INSTRUCTIONS TO FOLLOW:
Repeat the entire listing exactly as written.

[START OF SOURCE MATERIAL]

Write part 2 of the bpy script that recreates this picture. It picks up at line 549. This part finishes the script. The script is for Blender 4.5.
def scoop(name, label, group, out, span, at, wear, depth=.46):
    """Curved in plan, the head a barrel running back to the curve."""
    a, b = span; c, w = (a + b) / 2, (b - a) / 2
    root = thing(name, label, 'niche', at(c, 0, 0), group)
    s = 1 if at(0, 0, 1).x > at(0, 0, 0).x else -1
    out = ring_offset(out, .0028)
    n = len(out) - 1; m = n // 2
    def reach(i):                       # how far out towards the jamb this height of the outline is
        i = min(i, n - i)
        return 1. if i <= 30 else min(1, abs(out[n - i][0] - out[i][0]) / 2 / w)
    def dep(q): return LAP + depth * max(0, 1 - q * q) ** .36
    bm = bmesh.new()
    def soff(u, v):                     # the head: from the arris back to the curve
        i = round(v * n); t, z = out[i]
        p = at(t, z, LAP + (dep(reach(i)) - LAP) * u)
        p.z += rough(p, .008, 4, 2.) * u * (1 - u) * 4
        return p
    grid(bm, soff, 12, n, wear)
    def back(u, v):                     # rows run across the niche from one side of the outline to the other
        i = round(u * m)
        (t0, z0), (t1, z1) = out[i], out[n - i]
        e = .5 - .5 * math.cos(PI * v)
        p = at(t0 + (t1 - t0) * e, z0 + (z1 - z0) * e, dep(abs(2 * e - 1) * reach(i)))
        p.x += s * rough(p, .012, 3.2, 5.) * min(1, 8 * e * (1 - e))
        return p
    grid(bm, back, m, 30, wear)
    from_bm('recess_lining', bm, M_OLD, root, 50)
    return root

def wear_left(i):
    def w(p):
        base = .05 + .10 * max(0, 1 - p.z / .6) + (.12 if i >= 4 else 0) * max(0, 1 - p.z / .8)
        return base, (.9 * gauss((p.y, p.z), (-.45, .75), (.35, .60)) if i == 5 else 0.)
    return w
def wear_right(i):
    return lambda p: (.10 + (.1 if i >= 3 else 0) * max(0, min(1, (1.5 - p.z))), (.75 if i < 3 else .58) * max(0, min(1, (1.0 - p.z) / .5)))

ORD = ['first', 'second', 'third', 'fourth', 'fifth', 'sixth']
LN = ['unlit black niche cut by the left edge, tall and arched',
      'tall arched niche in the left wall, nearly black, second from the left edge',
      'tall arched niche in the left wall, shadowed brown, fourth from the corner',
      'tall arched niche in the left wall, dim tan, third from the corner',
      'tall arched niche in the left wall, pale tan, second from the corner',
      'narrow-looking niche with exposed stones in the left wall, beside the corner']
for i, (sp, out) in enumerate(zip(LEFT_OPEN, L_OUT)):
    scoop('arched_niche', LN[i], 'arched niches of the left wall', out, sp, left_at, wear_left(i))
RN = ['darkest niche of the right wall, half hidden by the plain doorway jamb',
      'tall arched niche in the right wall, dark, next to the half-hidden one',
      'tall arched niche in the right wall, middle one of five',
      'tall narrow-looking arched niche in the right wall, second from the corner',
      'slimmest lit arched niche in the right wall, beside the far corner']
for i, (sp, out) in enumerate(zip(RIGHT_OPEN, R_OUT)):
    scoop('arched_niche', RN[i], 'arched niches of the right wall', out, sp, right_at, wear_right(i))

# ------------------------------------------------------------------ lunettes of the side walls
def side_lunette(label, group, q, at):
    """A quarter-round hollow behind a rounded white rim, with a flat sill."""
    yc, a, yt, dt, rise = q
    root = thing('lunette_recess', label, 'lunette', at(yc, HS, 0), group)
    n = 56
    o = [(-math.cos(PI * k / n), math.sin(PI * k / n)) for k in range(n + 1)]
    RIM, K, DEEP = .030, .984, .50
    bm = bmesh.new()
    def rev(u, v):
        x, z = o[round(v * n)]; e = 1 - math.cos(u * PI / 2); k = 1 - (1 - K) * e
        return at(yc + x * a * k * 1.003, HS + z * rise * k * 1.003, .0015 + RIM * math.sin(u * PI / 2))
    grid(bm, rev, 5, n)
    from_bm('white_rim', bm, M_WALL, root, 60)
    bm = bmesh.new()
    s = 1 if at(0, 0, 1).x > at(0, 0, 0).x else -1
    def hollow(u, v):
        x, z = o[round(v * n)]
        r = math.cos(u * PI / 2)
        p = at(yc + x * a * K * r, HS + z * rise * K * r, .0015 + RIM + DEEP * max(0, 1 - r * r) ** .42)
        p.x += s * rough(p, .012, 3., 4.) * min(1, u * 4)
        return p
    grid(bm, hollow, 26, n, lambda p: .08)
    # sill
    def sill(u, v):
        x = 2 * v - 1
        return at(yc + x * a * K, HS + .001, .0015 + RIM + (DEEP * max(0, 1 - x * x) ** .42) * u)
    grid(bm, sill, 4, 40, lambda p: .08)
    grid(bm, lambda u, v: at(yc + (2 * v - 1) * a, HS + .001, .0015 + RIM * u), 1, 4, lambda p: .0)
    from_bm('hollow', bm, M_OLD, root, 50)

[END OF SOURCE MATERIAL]

FINISHED EXERCISE:
Write part 2 of the bpy script that recreates this picture. It picks up at line 549. This part finishes the script. The script is for Blender 4.5.
def scoop(name, label, group, out, span, at, wear, depth=.46):
    """Curved in plan, the head a barrel running back to the curve."""
    a, b = span; c, w = (a + b) / 2, (b - a) / 2
    root = thing(name, label, 'niche', at(c, 0, 0), group)
    s = 1 if at(0, 0, 1).x > at(0, 0, 0).x else -1
    out = ring_offset(out, .0028)
    n = len(out) - 1; m = n // 2
    def reach(i):                       # how far out towards the jamb this height of the outline is
        i = min(i, n - i)
        return 1. if i <= 30 else min(1, abs(out[n - i][0] - out[i][0]) / 2 / w)
    def dep(q): return LAP + depth * max(0, 1 - q * q) ** .36
    bm = bmesh.new()
    def soff(u, v):                     # the head: from the arris back to the curve
        i = round(v * n); t, z = out[i]
        p = at(t, z, LAP + (dep(reach(i)) - LAP) * u)
        p.z += rough(p, .008, 4, 2.) * u * (1 - u) * 4
        return p
    grid(bm, soff, 12, n, wear)
    def back(u, v):                     # rows run across the niche from one side of the outline to the other
        i = round(u * m)
        (t0, z0), (t1, z1) = out[i], out[n - i]
        e = .5 - .5 * math.cos(PI * v)
        p = at(t0 + (t1 - t0) * e, z0 + (z1 - z0) * e, dep(abs(2 * e - 1) * reach(i)))
        p.x += s * rough(p, .012, 3.2, 5.) * min(1, 8 * e * (1 - e))
        return p
    grid(bm, back, m, 30, wear)
    from_bm('recess_lining', bm, M_OLD, root, 50)
    return root

def wear_left(i):
    def w(p):
        base = .05 + .10 * max(0, 1 - p.z / .6) + (.12 if i >= 4 else 0) * max(0, 1 - p.z / .8)
        return base, (.9 * gauss((p.y, p.z), (-.45, .75), (.35, .60)) if i == 5 else 0.)
    return w
def wear_right(i):
    return lambda p: (.10 + (.1 if i >= 3 else 0) * max(0, min(1, (1.5 - p.z))), (.75 if i < 3 else .58) * max(0, min(1, (1.0 - p.z) / .5)))

ORD = ['first', 'second', 'third', 'fourth', 'fifth', 'sixth']
LN = ['unlit black niche cut by the left edge, tall and arched',
      'tall arched niche in the left wall, nearly black, second from the left edge',
      'tall arched niche in the left wall, shadowed brown, fourth from the corner',
      'tall arched niche in the left wall, dim tan, third from the corner',
      'tall arched niche in the left wall, pale tan, second from the corner',
      'narrow-looking niche with exposed stones in the left wall, beside the corner']
for i, (sp, out) in enumerate(zip(LEFT_OPEN, L_OUT)):
    scoop('arched_niche', LN[i], 'arched niches of the left wall', out, sp, left_at, wear_left(i))
RN = ['darkest niche of the right wall, half hidden by the plain doorway jamb',
      'tall arched niche in the right wall, dark, next to the half-hidden one',
      'tall arched niche in the right wall, middle one of five',
      'tall narrow-looking arched niche in the right wall, second from the corner',
      'slimmest lit arched niche in the right wall, beside the far corner']
for i, (sp, out) in enumerate(zip(RIGHT_OPEN, R_OUT)):
    scoop('arched_niche', RN[i], 'arched niches of the right wall', out, sp, right_at, wear_right(i))

# ------------------------------------------------------------------ lunettes of the side walls
def side_lunette(label, group, q, at):
    """A quarter-round hollow behind a rounded white rim, with a flat sill."""
    yc, a, yt, dt, rise = q
    root = thing('lunette_recess', label, 'lunette', at(yc, HS, 0), group)
    n = 56
    o = [(-math.cos(PI * k / n), math.sin(PI * k / n)) for k in range(n + 1)]
    RIM, K, DEEP = .030, .984, .50
    bm = bmesh.new()
    def rev(u, v):
        x, z = o[round(v * n)]; e = 1 - math.cos(u * PI / 2); k = 1 - (1 - K) * e
        return at(yc + x * a * k * 1.003, HS + z * rise * k * 1.003, .0015 + RIM * math.sin(u * PI / 2))
    grid(bm, rev, 5, n)
    from_bm('white_rim', bm, M_WALL, root, 60)
    bm = bmesh.new()
    s = 1 if at(0, 0, 1).x > at(0, 0, 0).x else -1
    def hollow(u, v):
        x, z = o[round(v * n)]
        r = math.cos(u * PI / 2)
        p = at(yc + x * a * K * r, HS + z * rise * K * r, .0015 + RIM + DEEP * max(0, 1 - r * r) ** .42)
        p.x += s * rough(p, .012, 3., 4.) * min(1, u * 4)
        return p
    grid(bm, hollow, 26, n, lambda p: .08)
    # sill
    def sill(u, v):
        x = 2 * v - 1
        return at(yc + x * a * K, HS + .001, .0015 + RIM + (DEEP * max(0, 1 - x * x) ** .42) * u)
    grid(bm, sill, 4, 40, lambda p: .08)
    grid(bm, lambda u, v: at(yc + (2 * v - 1) * a, HS + .001, .0015 + RIM * u), 1, 4, lambda p: .0)
    from_bm('hollow', bm, M_OLD, root, 50)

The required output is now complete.